Muy a menudo nos encariñamos con las máquinas y las dotamos de alma, pero la máquina es sólo para sí. En la reciente exposición informática de Las Vegas se vendían unos bolígrafos que leen, traducen seis idiomas y pronuncian en inglés; basta con subrayar. No conocen, sin embargo, nada de lo que hacen, puesto que actúan como muertos. Otro ordenador es capaz de husmear y recitar correctamente los posibles componentes de un olor, pero le da también igual. Ni le turba el aroma de unas lilas ni le adormece el opio.

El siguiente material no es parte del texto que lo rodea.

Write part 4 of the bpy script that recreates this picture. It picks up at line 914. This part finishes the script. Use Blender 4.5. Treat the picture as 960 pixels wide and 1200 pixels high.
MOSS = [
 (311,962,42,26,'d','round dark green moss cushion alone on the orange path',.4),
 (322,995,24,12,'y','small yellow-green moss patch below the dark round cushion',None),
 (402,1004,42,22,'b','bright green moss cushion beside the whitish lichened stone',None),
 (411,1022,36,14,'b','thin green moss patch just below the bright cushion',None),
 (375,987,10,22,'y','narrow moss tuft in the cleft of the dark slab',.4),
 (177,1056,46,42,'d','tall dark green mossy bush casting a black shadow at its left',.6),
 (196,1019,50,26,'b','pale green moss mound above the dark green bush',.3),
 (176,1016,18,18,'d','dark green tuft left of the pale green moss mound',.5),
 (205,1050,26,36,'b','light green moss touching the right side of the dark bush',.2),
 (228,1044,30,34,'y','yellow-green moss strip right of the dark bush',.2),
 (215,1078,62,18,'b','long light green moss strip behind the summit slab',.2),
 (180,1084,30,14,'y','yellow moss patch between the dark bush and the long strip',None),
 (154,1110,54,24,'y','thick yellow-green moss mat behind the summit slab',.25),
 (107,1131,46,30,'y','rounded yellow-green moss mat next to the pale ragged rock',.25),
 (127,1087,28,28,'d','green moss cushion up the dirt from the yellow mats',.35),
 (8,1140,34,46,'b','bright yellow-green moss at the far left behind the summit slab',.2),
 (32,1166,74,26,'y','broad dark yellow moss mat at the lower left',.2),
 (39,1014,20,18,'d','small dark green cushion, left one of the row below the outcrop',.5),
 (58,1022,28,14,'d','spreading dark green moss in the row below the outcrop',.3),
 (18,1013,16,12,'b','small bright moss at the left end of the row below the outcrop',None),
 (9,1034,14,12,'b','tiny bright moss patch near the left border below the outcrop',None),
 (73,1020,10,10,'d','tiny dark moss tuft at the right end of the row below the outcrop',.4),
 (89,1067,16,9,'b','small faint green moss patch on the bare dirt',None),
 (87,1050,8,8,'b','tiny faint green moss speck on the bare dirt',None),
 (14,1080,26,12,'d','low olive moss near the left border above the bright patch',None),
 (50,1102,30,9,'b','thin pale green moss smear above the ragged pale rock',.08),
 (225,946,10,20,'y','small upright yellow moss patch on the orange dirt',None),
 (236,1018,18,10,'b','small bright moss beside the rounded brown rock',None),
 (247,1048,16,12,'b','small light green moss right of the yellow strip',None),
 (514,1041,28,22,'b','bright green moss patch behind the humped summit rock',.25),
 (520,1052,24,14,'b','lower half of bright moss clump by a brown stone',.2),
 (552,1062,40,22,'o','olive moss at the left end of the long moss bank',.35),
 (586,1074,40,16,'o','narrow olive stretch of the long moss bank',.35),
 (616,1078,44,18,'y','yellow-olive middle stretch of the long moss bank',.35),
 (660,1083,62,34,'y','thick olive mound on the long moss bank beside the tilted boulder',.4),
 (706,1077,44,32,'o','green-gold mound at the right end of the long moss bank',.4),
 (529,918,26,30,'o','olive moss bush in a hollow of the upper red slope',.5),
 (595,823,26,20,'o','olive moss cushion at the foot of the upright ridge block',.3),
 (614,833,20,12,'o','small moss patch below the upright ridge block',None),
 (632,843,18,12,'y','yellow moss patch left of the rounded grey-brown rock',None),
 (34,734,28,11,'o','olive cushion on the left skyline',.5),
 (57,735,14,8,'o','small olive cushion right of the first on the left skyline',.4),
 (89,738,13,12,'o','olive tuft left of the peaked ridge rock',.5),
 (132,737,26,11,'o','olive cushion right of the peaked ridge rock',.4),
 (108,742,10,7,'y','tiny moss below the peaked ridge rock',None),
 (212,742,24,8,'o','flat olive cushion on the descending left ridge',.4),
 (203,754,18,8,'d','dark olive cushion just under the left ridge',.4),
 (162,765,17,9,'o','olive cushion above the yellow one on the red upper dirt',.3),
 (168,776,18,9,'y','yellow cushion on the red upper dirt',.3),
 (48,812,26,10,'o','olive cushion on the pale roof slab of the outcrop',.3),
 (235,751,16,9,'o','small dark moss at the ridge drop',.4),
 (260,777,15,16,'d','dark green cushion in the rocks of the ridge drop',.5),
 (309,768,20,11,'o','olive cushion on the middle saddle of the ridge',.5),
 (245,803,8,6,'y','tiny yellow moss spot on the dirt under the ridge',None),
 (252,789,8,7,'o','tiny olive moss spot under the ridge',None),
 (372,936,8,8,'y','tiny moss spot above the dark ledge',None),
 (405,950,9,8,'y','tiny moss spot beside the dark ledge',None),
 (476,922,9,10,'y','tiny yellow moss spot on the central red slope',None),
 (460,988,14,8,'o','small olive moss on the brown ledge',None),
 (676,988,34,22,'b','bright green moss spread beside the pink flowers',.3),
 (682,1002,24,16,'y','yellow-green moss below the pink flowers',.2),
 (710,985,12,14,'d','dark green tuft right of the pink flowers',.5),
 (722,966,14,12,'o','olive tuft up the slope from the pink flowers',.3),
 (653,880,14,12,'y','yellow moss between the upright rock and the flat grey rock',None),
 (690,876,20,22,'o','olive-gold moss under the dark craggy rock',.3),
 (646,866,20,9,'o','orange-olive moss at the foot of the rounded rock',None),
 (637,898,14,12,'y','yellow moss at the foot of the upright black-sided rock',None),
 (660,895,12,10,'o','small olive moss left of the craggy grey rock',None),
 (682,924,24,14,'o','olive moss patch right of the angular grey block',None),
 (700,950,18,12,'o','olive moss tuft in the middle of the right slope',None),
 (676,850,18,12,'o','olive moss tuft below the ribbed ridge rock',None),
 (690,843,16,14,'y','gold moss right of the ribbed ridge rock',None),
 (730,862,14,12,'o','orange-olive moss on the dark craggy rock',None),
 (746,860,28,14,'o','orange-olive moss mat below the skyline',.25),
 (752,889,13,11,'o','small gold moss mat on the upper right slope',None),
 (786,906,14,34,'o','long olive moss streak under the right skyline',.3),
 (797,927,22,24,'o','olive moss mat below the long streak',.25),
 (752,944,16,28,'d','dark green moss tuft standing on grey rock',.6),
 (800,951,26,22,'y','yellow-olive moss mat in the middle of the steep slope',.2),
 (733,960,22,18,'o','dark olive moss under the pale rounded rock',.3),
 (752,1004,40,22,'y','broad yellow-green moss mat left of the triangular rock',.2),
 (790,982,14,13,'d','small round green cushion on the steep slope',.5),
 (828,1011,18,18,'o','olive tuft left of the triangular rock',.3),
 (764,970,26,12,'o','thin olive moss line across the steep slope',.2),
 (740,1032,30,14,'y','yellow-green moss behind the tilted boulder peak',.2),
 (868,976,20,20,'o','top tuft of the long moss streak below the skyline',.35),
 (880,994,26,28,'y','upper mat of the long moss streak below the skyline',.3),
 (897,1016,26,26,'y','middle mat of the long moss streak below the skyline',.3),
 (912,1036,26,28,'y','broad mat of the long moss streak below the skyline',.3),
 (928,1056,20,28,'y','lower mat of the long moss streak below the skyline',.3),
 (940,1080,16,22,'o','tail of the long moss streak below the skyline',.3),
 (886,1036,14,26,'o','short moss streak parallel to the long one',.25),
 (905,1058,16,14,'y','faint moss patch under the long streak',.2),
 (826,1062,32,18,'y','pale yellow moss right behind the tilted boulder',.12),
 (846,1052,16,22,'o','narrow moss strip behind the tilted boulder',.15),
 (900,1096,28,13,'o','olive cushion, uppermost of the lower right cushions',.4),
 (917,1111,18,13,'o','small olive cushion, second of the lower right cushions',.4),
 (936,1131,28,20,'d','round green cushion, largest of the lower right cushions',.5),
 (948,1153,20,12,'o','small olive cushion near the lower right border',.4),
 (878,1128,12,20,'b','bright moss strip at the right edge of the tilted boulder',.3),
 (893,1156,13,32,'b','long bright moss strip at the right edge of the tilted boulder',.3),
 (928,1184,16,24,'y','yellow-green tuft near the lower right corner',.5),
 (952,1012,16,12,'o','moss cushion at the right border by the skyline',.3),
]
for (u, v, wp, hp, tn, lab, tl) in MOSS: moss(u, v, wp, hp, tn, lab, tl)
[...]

Crece hoy la tentación de sentir a las máquinas inteligentes como otros yo, lelos pero leales. Sin embargo, el comportamiento del Toyota deportivo ilustra a fuego sobre el valor de esa fe. Porque el deporte es hoy, a despecho de sus detractores, el libro primordial donde lucen, más allá de la religión y la filosofía, las claves de nuestro actual saber.